Harry Morris had the power to help the Liberian government convince Harvey Firestone to start adding value to rubber. But he and his family were close family friends of the Firestones. A photograph of Harry, his wife and Bill, then a boy, with Harvey Firestone is displayed at the farm home.

So Harvey Firestone had a free ride in Liberia, and almost a century later, after trillions of tons of exported rubber and billions of US dollars in earnings, Liberia cannot produce a rubber band or latex glove.
The same thing happened with our iron ore beginning 1946 through 1990 with Landsdell Christie's Liberia Mining Company (LMC) of Bomi Hills, Bomi County, and later LAMCO, in Yekepa, Nimba County, and Bong Mining Company (BMC).
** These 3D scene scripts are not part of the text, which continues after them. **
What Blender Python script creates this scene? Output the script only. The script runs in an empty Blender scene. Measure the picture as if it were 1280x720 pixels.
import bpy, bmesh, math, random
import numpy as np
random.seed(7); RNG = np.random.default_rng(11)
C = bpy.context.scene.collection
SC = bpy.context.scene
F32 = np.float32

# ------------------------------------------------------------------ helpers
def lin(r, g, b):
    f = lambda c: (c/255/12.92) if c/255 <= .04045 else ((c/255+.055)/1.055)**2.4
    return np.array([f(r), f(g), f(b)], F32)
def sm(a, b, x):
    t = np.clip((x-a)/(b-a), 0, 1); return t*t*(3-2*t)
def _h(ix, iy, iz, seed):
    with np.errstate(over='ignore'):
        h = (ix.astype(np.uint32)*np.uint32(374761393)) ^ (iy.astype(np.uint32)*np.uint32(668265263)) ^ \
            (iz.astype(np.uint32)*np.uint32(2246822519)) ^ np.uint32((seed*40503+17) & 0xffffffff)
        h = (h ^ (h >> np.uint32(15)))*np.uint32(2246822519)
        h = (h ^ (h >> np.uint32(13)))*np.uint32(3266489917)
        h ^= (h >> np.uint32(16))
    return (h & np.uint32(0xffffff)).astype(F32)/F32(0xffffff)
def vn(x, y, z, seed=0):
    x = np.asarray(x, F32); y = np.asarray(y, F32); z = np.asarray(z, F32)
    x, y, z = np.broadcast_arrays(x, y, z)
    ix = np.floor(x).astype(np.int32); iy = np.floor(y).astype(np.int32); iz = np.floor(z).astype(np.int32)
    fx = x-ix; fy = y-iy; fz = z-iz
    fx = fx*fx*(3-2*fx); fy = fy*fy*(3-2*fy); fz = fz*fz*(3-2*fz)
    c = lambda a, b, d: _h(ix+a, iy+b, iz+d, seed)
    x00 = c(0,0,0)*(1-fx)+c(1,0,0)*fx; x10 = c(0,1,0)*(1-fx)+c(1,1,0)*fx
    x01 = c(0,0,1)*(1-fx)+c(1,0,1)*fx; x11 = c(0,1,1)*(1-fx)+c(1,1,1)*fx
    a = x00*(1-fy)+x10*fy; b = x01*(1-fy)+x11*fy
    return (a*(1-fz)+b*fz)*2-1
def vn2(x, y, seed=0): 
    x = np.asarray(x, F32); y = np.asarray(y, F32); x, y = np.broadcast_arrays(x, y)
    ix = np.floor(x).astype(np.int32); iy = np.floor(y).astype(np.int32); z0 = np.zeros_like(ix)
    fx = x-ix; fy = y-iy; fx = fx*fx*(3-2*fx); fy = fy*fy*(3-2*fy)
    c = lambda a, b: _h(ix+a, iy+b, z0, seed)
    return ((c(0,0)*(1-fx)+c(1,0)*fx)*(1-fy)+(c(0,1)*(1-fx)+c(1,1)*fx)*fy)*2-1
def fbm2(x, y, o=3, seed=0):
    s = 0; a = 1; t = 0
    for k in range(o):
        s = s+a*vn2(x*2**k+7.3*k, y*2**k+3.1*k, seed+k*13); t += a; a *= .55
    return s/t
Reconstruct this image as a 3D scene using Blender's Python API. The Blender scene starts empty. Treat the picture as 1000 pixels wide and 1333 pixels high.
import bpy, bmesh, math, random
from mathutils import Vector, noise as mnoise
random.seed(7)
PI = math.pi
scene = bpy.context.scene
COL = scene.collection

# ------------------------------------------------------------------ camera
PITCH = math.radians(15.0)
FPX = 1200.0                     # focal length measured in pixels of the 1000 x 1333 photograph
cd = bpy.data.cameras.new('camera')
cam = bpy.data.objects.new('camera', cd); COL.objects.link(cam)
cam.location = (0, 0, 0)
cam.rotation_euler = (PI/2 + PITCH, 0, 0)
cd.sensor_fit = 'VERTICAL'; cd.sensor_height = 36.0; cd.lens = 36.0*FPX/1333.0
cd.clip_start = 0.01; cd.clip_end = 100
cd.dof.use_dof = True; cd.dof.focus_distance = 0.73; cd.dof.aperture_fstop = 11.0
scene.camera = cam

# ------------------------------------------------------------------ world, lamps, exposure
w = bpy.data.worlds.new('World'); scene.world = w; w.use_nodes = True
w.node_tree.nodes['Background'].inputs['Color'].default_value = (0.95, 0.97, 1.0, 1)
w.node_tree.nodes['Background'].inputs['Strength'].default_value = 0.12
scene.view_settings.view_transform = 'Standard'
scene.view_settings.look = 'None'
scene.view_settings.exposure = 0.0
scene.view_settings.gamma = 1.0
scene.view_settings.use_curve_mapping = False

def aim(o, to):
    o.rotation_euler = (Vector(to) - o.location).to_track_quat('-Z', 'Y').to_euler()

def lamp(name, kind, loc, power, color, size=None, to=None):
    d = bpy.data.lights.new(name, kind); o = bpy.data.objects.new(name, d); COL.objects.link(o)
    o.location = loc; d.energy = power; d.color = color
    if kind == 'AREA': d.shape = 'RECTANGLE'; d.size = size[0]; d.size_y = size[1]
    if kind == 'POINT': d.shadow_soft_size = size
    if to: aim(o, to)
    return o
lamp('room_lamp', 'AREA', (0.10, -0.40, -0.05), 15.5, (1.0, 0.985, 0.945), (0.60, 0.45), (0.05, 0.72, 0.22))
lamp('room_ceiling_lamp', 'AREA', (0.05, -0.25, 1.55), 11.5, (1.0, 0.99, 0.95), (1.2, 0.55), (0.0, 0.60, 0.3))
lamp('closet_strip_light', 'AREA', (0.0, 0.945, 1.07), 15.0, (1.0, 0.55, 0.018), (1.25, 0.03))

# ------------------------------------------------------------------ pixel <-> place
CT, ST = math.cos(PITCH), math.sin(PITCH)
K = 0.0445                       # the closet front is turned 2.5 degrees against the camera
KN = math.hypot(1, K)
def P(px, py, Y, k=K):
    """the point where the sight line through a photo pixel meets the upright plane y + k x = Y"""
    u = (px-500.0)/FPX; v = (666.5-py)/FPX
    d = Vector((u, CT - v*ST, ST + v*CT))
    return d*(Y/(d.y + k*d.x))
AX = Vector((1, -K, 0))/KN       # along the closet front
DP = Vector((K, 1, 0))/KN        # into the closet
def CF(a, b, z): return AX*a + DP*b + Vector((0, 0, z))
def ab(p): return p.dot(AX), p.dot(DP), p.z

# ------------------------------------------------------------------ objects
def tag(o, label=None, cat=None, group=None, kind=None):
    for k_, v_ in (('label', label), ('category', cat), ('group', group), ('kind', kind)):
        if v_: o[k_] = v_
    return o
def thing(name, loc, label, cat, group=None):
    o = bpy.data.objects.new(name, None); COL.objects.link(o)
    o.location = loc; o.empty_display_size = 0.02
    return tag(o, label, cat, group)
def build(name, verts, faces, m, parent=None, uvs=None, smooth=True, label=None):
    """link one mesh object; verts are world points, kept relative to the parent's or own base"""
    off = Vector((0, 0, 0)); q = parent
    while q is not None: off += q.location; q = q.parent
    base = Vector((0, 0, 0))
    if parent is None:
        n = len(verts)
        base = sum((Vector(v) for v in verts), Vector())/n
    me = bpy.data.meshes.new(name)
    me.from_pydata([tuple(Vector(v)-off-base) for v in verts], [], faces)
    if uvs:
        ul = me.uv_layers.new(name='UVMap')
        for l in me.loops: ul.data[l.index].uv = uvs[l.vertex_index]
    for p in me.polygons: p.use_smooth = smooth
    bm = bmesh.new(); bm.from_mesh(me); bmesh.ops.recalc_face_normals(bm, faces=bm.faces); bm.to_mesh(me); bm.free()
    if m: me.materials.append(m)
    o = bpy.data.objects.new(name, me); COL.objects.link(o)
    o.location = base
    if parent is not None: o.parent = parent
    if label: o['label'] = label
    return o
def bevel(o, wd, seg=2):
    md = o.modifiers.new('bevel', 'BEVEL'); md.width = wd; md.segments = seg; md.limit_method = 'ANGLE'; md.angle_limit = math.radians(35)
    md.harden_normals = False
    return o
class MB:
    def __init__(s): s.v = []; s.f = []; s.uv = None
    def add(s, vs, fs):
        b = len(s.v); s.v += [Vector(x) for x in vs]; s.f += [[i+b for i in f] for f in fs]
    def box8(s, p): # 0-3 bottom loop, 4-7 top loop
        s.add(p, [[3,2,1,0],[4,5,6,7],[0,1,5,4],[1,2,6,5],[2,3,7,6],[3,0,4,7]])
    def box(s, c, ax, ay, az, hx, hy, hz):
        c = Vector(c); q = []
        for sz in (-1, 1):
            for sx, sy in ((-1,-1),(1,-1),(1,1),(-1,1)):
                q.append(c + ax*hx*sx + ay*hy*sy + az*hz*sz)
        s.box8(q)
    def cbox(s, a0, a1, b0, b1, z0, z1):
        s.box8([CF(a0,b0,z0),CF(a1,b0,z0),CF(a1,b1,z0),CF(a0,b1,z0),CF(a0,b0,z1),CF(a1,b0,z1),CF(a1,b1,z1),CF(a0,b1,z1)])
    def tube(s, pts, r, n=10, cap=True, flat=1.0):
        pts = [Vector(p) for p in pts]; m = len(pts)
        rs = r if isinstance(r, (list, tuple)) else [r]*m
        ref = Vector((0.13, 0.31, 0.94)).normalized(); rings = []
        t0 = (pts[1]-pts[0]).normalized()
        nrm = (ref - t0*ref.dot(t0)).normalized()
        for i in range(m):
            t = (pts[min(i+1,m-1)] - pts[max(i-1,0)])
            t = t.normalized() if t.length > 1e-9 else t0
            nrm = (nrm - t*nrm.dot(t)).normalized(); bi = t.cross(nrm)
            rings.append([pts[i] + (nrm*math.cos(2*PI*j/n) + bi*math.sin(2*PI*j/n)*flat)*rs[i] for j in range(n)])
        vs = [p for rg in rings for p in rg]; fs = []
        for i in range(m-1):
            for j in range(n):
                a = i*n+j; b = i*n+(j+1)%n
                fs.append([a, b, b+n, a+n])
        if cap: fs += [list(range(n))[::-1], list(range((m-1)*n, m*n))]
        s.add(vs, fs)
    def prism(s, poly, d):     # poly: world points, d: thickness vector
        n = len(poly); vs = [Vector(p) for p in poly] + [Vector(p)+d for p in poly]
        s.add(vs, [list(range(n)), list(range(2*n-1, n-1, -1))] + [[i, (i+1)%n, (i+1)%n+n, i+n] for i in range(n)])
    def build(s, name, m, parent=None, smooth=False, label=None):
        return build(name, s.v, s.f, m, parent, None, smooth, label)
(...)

Since then, until now, Liberians have had to import all their steel rods and other steel products, at exorbitant prices.As we said in an earlier Editorial, "Let this not happen to Liberia's oil palm!" 

We hope that the incoming administration, following the 2017 elections, will work with all the oil palm companies--GVL, Sime Darby, Equatorial Palm Oil (EPO) and Maryland Oil Palm Company (MOPC), etc.--and encourage them to keep their promises to add value to Liberia's oil palm and begin our palm oil-based industries.

In that same Editorial, we mentioned a young, enterprising Liberian woman, Maisie Dunbar, who runs a successful cosmetics company in the United States. We mentioned also two other young Liberians, Richelieu Dennis and Nyema Tubman, who are also running a great skin care products enterprise in New York and have made millions. Another Liberian, Mahmud Johnson, is making waves with his locally produced Kernel
Fresh body lotion, made from palm kernel oil. Like Mahmud, the others should be encouraged to return and use Liberian palm oil to expand their industries, right here in Liberia.